I spoke in Parliament on Wednesday about the ACT Telstra Business Women's Awards.
Telstra Business Women's Awards
12 October 2011

I was recently privileged to attend the Telstra Business Women's Awards, which recognise outstanding women and their contribution to the business community. Past winners include some of Australia's most talented business leaders, whose career paths and individual achievements continue to inspire businesspeople around the country. It is often tough being a woman in business or in other leadership roles. In her book Delusions of Gender, Cordelia Fine tells the story of botanist Jeanne Baret and mathematician Sophie Germain, who around the turn of the 19th century were forced to pretend to be men in order to excel in the world of science. Thankfully, those kinds of games are no longer necessary. But it is still true that it is tougher to be a woman in business than it is to be a man.

I want to acknowledge the Telstra ACT Business Woman of the Year, Robyn Walker, from the Department of Defence. The Commonwealth Bank Business Owner Award went to Karen Nicholas from Learning Options in Manuka. The Hudson Private and Corporate Sector Award went to Janine Yokom from Westpac in Belconnen. Janine has an extraordinary life story. A back injury forced her to close her nail technician business. That opened a new opportunity for her to become leader of a team that is now recognised as one of the best performing among its peers. Joining Westpac as a bank teller in 1997, she was appointed local bank branch manager for the Belconnen area in 2006.

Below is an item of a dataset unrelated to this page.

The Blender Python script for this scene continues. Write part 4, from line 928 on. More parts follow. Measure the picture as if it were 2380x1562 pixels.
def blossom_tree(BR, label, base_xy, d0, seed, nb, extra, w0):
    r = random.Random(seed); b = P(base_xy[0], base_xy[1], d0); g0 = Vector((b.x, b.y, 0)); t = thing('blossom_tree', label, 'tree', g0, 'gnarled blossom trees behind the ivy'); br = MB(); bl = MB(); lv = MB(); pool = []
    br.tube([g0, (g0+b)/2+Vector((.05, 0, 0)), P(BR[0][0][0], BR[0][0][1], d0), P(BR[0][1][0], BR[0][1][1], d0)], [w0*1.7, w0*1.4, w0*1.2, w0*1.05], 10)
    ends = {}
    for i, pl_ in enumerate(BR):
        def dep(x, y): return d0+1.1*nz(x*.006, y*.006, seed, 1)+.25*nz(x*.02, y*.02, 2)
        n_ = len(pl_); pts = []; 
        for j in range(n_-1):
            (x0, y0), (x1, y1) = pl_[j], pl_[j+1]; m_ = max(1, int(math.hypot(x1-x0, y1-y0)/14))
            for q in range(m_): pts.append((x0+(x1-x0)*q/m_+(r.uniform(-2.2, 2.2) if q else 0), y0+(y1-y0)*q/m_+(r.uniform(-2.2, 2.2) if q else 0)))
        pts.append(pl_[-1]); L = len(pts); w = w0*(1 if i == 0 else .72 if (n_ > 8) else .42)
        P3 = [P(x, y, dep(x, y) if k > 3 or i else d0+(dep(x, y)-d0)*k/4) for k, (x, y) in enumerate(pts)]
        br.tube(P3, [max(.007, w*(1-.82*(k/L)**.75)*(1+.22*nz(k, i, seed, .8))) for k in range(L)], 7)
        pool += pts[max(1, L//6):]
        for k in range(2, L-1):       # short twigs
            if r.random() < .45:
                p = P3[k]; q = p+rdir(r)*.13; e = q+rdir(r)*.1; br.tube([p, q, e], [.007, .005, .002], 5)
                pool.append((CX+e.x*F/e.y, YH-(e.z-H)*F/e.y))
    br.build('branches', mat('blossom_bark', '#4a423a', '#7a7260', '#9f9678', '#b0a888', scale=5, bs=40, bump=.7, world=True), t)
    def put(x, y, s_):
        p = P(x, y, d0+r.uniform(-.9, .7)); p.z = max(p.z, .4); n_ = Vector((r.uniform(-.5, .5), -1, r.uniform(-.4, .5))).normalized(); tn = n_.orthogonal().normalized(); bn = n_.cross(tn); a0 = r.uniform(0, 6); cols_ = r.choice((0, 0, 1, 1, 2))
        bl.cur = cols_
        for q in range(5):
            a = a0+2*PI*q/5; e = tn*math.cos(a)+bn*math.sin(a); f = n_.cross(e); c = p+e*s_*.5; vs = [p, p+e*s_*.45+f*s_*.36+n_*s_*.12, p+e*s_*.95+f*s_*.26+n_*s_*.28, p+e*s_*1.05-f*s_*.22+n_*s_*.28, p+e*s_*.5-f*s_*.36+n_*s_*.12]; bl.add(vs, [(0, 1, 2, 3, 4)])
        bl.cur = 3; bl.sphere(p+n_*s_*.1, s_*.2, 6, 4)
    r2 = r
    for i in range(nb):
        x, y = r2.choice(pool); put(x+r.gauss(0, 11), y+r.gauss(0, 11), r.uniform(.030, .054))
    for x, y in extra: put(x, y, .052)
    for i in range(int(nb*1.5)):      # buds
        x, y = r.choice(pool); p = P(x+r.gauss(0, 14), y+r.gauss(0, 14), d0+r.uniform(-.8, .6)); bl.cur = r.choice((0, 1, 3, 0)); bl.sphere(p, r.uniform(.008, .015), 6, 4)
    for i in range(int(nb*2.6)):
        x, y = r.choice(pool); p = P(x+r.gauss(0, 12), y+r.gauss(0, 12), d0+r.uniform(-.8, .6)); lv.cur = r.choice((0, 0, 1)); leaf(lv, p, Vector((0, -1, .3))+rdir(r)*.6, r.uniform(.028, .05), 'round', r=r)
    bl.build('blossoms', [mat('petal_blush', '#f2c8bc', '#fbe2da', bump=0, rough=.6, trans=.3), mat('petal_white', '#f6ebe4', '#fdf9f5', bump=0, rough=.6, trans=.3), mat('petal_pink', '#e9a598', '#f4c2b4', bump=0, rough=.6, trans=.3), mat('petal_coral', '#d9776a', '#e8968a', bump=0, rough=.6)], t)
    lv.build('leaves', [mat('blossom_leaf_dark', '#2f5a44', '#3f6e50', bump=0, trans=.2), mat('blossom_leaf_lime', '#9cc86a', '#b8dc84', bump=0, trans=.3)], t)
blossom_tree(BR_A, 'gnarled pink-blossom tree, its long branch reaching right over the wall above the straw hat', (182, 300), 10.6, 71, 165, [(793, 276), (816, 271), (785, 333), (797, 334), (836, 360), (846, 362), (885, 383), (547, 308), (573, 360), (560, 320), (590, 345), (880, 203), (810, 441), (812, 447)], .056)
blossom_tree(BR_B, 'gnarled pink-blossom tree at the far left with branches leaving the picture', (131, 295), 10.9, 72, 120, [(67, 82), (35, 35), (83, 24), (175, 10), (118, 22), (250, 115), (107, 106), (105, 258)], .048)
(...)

I also want to acknowledge White Pages Community and Government Award winner Robyn Walker; Nokia Business Innovation Award winner Barbara Reid from the ACT government Health Directorate in Woden; and Marie Claire Young Business Women’s Award winner Julie McKay from UN Women Australia. Julie's work with UN Women reminds us that so many of the challenges that talented women face around the world are bigger still than they are in Australia: the 'missing girls' that have been documented in so many developing countries; the awful discrimination that many women suffer and violence that women face in war zones from the Congo to Afghanistan. Of course, one of the main reasons that Australia is in Afghanistan is to ensure that young women in Afghanistan have the opportunities that are rightfully theirs.

In closing, let me pay tribute to the government's decision to remove gender discrimination in our armed forces and to acknowledge that, in deciding who goes into combat operations, ability rather than gender will be the sole requirement.

Thanks to Terese Corkish for putting me onto Fine's fine book, which I'd thoroughly recommend.